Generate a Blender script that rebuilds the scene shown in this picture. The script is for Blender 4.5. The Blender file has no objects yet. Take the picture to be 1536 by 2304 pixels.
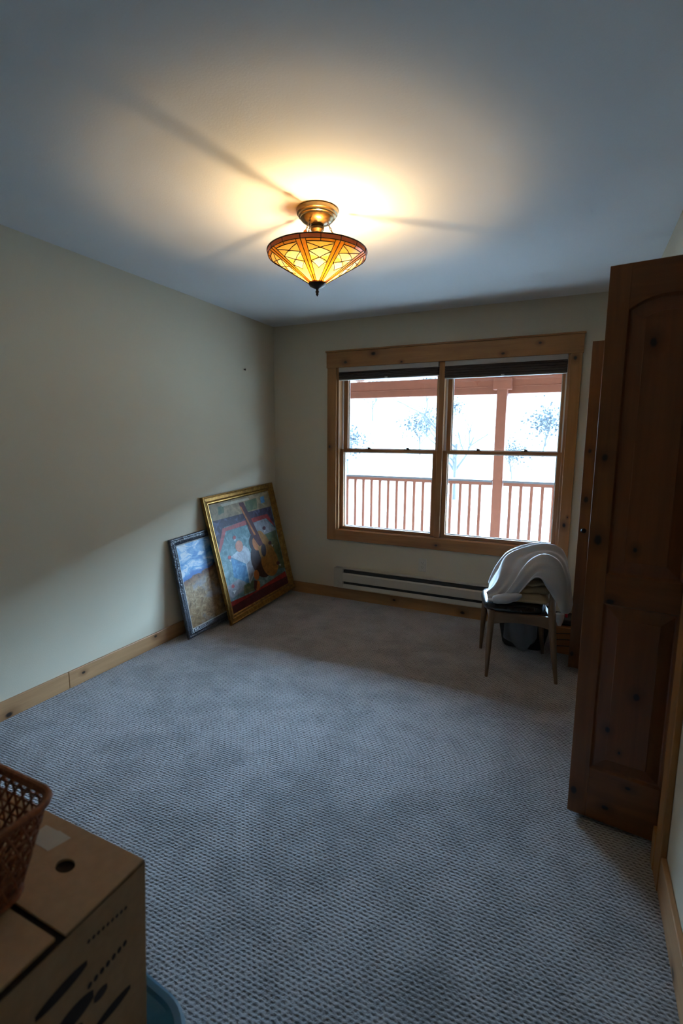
import bpy, bmesh, math, random
from mathutils import Vector, Matrix, noise
random.seed(7)
PI = math.pi
sc = bpy.context.scene
COL = sc.collection

# ------------------------------------------------------------ camera, sky, exposure
cam_d = bpy.data.cameras.new('camera'); cam = bpy.data.objects.new('camera', cam_d); COL.objects.link(cam)
cam.location = (2.6136, -4.0297, 1.4569); cam.rotation_euler = (1.4266, -0.0073, 0.4431)
cam_d.sensor_fit = 'VERTICAL'; cam_d.sensor_height = 36.0; cam_d.lens = 1113.3/2304*36.0
cam_d.clip_start = 0.02; cam_d.clip_end = 400
cam_d.dof.use_dof = True; cam_d.dof.focus_distance = 2.9; cam_d.dof.aperture_fstop = 3.2
sc.camera = cam
sc.view_settings.view_transform = 'Standard'; sc.view_settings.look = 'None'
sc.view_settings.exposure = 0.0; sc.view_settings.gamma = 1.0; sc.view_settings.use_curve_mapping = False
SKY_STRENGTH = 155.0
BULB = 4300.0
w = bpy.data.worlds.new('overcast_sky'); sc.world = w; w.use_nodes = True
wn = w.node_tree; wn.nodes.clear()
wo = wn.nodes.new('ShaderNodeOutputWorld'); wb = wn.nodes.new('ShaderNodeBackground')
wt = wn.nodes.new('ShaderNodeTexCoord'); ws = wn.nodes.new('ShaderNodeSeparateXYZ'); wr = wn.nodes.new('ShaderNodeValToRGB')
wn.links.new(wt.outputs['Generated'], ws.inputs[0]); wn.links.new(ws.outputs['Z'], wr.inputs['Fac'])
e_ = wr.color_ramp.elements; e_.new(.5); e_.new(.6)
for k_, (p_, f_) in enumerate(((.18, .7), (.36, 1.05), (.50, 1.05), (.70, .12))):
    e_[k_].position = p_; e_[k_].color = (.45*f_, .70*f_, 1.0*f_, 1)
wm = wn.nodes.new('ShaderNodeMapRange'); wm.inputs['From Min'].default_value = -.25; wm.inputs['From Max'].default_value = .45; wm.inputs['To Min'].default_value = .22; wm.inputs['To Max'].default_value = 1.0
wn.links.new(ws.outputs['Y'], wm.inputs['Value'])      # the bright side of the sky lies beyond the porch
wx = wn.nodes.new('ShaderNodeVectorMath'); wx.operation = 'SCALE'; wn.links.new(wr.outputs[0], wx.inputs[0]); wn.links.new(wm.outputs[0], wx.inputs['Scale'])
wn.links.new(wx.outputs[0], wb.inputs['Color']); wb.inputs['Strength'].default_value = SKY_STRENGTH
wn.links.new(wb.outputs[0], wo.inputs[0])
sd = bpy.data.lights.new('sun', 'SUN'); sd.energy = 66.0; sd.color = (.55, .78, 1.0); sd.angle = math.radians(.6)
so = bpy.data.objects.new('sun', sd); COL.objects.link(so); so.location = (-3, 12, 12)
so.rotation_euler = Vector((-.26*math.cos(math.radians(47)), .966*math.cos(math.radians(47)), math.sin(math.radians(47)))).to_track_quat('Z', 'Y').to_euler()
# light portal filling the window opening: guides sky sampling, gives off nothing
pd = bpy.data.lights.new('window_portal', 'AREA'); pd.shape = 'RECTANGLE'; pd.size = 1.92; pd.size_y = 1.46
pd.cycles.is_portal = True
po = bpy.data.objects.new('window_portal', pd); COL.objects.link(po); po.location = (1.589, 0.165, 1.37); po.rotation_euler = (-PI/2, 0, 0)
sc.cycles.max_bounces = 10; sc.cycles.diffuse_bounces = 6; sc.cycles.transparent_max_bounces = 16
sc.cycles.sample_clamp_indirect = 12.0; sc.cycles.caustics_reflective = False; sc.cycles.caustics_refractive = False

# ------------------------------------------------------------ helpers
def tag(o, label=None, cat=None, group=None, kind=None):
    if label: o['label'] = label
    if cat: o['category'] = cat
    if group: o['group'] = group
    if kind: o['kind'] = kind
    return o
def empty(name, loc=(0, 0, 0), rz=0.0, **k):
    o = bpy.data.objects.new(name, None); COL.objects.link(o); o.location = loc; o.rotation_euler = (0, 0, rz)
    o.empty_display_size = 0.05
    return tag(o, **k)
class MB:
    def __init__(s): s.v = []; s.f = []; s.m = []; s.uv = None
    def add(s, vs, fs, mi=0):
        b = len(s.v); s.v += [tuple(p) for p in vs]; s.f += [tuple(i+b for i in f) for f in fs]
        s.m += ([mi]*len(fs) if isinstance(mi, int) else list(mi)); return s
    def box(s, x0, x1, y0, y1, z0, z1, mi=0, M=None):
        vs = [Vector((x, y, z)) for z in (z0, z1) for y in (y0, y1) for x in (x0, x1)]
        if M: vs = [M @ p for p in vs]
        return s.add(vs, [(0, 2, 3, 1), (4, 5, 7, 6), (0, 1, 5, 4), (2, 6, 7, 3), (0, 4, 6, 2), (1, 3, 7, 5)], mi)
    def tube(s, pts, r, n=10, mi=0, cap=True, closed=False):
        pts = [Vector(p) for p in pts]; N = len(pts); vs = []; fs = []
        rs = r if isinstance(r, (list, tuple)) else [r]*N
        t0 = (pts[1]-pts[0]).normalized(); up = Vector((0, 0, 1)) if abs(t0.z) < .9 else Vector((1, 0, 0))
        a = t0.cross(up).normalized()
        for i, p in enumerate(pts):
            if closed: t = (pts[(i+1) % N]-pts[i-1]).normalized()
            else: t = (pts[min(i+1, N-1)]-pts[max(i-1, 0)]).normalized()
            a = (a - t*a.dot(t)).normalized(); b = t.cross(a)
            for k in range(n):
                q = 2*PI*k/n; vs.append(p+(a*math.cos(q)+b*math.sin(q))*rs[i])
        L = N if closed else N-1
        for i in range(L):
            j = (i+1) % N
            for k in range(n): fs.append((i*n+k, i*n+(k+1) % n, j*n+(k+1) % n, j*n+k))
        if cap and not closed: fs.append(tuple(range(n-1, -1, -1))); fs.append(tuple((N-1)*n+k for k in range(n)))
        return s.add(vs, fs, mi)
    def lathe(s, prof, c=(0, 0, 0), n=48, mi=0, cap=False):
        vs = []; fs = []
        for (r, z) in prof:
            for k in range(n):
                q = 2*PI*k/n; vs.append((c[0]+r*math.cos(q), c[1]+r*math.sin(q), c[2]+z))
        for i in range(len(prof)-1):
            for k in range(n): fs.append((i*n+k, i*n+(k+1) % n, (i+1)*n+(k+1) % n, (i+1)*n+k))
        if cap: fs.append(tuple(range(n-1, -1, -1))); fs.append(tuple((len(prof)-1)*n+k for k in range(n)))
        return s.add(vs, fs, mi)
    def grid(s, rows, mi=0, closed=False):
        m = len(rows[0]); vs = [p for r in rows for p in r]; fs = []
        for i in range(len(rows)-1):
            for k in range(m if closed else m-1):
                fs.append((i*m+k, i*m+(k+1) % m, (i+1)*m+(k+1) % m, (i+1)*m+k))
        return s.add(vs, fs, mi)
    def build(s, name, mat, parent=None, smooth=False, bevel=0.0, seg=2, subd=0, sharp=40, **k):
        me = bpy.data.meshes.new(name); me.from_pydata(s.v, [], s.f); me.update()
        mats = mat if isinstance(mat, (list, tuple)) else [mat]
        for m in mats: me.materials.append(m)
        me.polygons.foreach_set('material_index', s.m)
        bm = bmesh.new(); bm.from_mesh(me); bmesh.ops.recalc_face_normals(bm, faces=bm.faces); bm.to_mesh(me); bm.free()
        if smooth:
            me.polygons.foreach_set('use_smooth', [True]*len(me.polygons))
            if sharp: me.set_sharp_from_angle(angle=math.radians(sharp))
        o = bpy.data.objects.new(name, me); COL.objects.link(o)
        if parent: o.parent = parent
        if bevel:
            b = o.modifiers.new('bevel', 'BEVEL'); b.width = bevel; b.segments = seg; b.limit_method = 'ANGLE'; b.angle_limit = math.radians(40)
        if subd:
            q = o.modifiers.new('subd', 'SUBSURF'); q.levels = subd; q.render_levels = subd
        return tag(o, **k)
def box(name, mat, a, b, parent=None, bevel=0.002, M=None, **k):
    m = MB(); m.box(a[0], b[0], a[1], b[1], a[2], b[2], M=M); return m.build(name, mat, parent, bevel=bevel, **k)
def rrect(hx, hy, r, n=6, cx=0, cy=0):
    p = []
    for (sx, sy, a0) in ((1, 1, 0), (-1, 1, PI/2), (-1, -1, PI), (1, -1, 1.5*PI)):
        for i in range(n+1):
            a = a0+PI/2*i/n; p.append((cx+sx*(hx-r)+r*math.cos(a), cy+sy*(hy-r)+r*math.sin(a)))
    return p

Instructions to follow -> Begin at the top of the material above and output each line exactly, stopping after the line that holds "COL = sc.collection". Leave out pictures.

Response to the task ->
Generate a Blender script that rebuilds the scene shown in this picture. The script is for Blender 4.5. The Blender file has no objects yet. Take the picture to be 1536 by 2304 pixels.
import bpy, bmesh, math, random
from mathutils import Vector, Matrix, noise
random.seed(7)
PI = math.pi
sc = bpy.context.scene
COL = sc.collection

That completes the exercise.